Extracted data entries
* Begin *

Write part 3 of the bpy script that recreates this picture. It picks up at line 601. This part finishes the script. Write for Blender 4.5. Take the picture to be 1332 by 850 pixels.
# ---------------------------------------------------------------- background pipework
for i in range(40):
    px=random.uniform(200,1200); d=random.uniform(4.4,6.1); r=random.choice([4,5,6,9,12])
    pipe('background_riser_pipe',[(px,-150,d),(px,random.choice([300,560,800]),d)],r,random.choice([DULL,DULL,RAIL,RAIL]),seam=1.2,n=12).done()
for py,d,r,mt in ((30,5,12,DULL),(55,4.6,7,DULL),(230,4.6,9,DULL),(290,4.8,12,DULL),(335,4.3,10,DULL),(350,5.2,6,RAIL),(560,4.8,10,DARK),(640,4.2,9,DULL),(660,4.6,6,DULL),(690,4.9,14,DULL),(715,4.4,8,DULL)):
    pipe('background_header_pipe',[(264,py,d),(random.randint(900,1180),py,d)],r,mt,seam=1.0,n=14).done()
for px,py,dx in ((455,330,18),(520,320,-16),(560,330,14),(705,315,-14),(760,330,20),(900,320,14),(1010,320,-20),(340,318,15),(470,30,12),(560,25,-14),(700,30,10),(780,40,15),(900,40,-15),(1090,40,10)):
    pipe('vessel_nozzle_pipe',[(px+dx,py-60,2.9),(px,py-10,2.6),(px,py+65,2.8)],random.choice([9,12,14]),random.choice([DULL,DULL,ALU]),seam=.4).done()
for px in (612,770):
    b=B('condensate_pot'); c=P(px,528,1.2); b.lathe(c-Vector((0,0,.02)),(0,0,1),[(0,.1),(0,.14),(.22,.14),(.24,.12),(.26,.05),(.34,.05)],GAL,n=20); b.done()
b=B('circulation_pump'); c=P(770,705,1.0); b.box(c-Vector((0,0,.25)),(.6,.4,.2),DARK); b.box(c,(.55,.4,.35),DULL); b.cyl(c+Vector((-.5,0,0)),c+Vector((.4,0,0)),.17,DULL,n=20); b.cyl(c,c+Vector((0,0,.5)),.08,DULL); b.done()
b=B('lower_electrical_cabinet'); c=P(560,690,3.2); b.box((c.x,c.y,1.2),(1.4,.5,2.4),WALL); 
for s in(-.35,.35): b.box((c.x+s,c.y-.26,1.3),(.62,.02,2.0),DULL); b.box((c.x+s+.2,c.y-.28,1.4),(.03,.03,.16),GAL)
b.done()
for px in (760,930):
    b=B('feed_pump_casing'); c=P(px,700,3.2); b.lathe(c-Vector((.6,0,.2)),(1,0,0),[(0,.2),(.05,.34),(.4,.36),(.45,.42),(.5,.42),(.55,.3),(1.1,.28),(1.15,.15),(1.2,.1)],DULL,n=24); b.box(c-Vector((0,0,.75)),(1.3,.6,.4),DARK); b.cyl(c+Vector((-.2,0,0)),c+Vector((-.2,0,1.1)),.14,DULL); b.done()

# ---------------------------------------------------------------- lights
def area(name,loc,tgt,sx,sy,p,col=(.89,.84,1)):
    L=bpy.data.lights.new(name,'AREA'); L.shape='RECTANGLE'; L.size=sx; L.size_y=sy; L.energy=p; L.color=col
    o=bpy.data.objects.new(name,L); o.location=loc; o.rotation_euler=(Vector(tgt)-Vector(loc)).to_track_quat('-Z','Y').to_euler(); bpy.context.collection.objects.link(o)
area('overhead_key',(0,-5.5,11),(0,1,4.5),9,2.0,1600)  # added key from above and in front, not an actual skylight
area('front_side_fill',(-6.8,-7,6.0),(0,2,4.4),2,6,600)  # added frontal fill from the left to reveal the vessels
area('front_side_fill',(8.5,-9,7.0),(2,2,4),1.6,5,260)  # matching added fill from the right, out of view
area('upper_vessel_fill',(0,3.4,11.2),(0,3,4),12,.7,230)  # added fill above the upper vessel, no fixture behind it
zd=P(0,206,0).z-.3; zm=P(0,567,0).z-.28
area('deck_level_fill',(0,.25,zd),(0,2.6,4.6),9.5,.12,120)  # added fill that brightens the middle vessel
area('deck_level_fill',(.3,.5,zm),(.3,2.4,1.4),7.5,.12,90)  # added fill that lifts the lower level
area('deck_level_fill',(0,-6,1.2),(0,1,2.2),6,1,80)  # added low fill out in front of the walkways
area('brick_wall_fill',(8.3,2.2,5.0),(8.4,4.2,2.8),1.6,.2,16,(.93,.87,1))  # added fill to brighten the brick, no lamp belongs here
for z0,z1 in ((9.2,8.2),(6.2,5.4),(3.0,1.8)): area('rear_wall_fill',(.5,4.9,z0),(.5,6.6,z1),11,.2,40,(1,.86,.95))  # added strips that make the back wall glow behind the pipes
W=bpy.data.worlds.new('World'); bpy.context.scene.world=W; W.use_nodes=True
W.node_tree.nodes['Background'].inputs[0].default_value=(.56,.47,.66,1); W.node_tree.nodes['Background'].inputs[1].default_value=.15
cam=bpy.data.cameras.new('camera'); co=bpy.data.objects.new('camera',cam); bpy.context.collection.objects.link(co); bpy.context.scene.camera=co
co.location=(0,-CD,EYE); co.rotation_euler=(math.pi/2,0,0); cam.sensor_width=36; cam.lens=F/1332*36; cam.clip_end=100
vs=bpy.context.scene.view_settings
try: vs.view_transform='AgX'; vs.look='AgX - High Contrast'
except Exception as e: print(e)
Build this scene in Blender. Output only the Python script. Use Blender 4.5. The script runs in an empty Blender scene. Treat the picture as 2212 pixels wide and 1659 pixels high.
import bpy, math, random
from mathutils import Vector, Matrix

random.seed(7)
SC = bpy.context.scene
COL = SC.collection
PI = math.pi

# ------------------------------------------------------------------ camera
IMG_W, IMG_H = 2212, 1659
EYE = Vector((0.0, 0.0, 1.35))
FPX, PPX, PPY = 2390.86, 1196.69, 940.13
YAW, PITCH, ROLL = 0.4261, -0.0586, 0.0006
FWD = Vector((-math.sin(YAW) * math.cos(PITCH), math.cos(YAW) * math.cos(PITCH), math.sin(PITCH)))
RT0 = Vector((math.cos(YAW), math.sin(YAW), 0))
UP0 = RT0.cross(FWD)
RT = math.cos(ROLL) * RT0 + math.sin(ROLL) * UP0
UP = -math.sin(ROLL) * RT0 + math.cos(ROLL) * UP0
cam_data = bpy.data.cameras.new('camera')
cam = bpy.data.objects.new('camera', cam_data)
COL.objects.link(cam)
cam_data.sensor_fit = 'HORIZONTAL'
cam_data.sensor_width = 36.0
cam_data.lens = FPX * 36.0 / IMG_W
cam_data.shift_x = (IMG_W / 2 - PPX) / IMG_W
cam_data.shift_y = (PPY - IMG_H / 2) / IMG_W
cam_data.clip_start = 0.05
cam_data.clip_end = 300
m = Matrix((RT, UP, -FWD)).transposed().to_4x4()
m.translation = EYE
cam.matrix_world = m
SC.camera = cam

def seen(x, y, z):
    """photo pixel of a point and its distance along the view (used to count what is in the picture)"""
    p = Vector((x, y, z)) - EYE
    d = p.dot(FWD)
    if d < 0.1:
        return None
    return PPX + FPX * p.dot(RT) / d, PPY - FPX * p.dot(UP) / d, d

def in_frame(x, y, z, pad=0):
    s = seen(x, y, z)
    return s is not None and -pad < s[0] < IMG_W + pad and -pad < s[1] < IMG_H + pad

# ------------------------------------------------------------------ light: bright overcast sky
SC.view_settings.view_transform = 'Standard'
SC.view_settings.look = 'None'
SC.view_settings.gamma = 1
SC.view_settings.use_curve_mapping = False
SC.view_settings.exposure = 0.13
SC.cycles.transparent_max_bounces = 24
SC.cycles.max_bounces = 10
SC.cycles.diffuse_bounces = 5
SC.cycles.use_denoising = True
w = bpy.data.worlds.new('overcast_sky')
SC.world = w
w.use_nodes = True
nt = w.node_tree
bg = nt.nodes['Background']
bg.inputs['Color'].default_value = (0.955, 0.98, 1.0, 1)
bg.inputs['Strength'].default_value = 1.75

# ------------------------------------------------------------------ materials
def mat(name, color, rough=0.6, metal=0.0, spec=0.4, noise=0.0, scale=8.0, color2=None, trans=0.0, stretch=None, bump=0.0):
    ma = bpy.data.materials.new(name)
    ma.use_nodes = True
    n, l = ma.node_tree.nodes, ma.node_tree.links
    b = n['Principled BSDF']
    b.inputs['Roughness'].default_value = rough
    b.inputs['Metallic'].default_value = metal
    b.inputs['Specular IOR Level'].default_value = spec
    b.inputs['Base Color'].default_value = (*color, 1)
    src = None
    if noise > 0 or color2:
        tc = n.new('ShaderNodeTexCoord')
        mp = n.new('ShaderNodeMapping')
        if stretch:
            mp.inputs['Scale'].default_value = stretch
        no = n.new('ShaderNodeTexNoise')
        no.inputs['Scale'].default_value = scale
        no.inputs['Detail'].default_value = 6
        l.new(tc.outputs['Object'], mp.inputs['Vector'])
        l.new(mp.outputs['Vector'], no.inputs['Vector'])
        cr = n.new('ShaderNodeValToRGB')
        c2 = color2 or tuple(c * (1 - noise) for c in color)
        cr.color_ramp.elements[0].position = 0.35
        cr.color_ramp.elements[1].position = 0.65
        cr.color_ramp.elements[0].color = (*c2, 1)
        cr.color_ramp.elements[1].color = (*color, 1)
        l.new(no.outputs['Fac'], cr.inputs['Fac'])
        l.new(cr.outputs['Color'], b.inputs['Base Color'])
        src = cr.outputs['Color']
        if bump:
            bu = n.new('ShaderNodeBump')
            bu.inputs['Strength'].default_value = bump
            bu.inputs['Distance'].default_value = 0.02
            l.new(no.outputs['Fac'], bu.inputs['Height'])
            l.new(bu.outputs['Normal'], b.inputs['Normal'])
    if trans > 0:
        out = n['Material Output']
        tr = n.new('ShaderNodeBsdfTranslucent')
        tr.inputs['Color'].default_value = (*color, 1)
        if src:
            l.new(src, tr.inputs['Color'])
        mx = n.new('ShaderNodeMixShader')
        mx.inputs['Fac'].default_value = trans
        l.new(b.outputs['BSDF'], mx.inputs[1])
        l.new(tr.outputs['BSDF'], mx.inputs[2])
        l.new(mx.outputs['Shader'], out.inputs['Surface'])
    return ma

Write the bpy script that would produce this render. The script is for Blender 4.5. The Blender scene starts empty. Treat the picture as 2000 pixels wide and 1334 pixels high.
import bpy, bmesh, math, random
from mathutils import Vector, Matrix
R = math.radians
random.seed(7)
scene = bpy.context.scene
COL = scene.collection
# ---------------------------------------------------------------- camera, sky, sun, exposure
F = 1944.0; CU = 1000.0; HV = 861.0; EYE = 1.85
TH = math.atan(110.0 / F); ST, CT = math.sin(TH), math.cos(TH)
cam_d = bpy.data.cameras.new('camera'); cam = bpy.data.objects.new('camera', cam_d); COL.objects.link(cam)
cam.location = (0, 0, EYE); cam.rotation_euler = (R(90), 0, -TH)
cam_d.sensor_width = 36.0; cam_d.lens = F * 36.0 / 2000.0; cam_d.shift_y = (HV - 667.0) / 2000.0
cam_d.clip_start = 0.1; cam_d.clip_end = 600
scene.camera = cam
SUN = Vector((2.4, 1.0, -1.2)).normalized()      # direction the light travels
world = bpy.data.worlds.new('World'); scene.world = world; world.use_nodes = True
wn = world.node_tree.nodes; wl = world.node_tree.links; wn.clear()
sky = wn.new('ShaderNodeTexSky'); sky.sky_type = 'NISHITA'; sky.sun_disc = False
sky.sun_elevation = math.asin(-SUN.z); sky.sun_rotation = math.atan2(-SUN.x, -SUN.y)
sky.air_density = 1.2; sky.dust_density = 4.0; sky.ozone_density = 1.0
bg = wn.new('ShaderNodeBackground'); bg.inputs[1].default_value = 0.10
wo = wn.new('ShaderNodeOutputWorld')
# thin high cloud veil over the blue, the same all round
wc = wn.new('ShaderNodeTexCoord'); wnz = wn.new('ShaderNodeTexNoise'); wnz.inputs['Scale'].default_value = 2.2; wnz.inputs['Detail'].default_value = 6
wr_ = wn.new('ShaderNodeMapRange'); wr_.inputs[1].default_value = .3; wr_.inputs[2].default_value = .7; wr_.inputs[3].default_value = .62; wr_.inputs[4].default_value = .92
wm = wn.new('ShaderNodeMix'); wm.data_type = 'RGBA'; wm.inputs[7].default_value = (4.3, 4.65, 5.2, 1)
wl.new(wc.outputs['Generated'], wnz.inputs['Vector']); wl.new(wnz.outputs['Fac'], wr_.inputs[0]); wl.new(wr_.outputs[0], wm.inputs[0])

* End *

■ What you should do ■
Determine how many lines of the listing above include the word "empty", and report that number only.

■ Written reply ■
2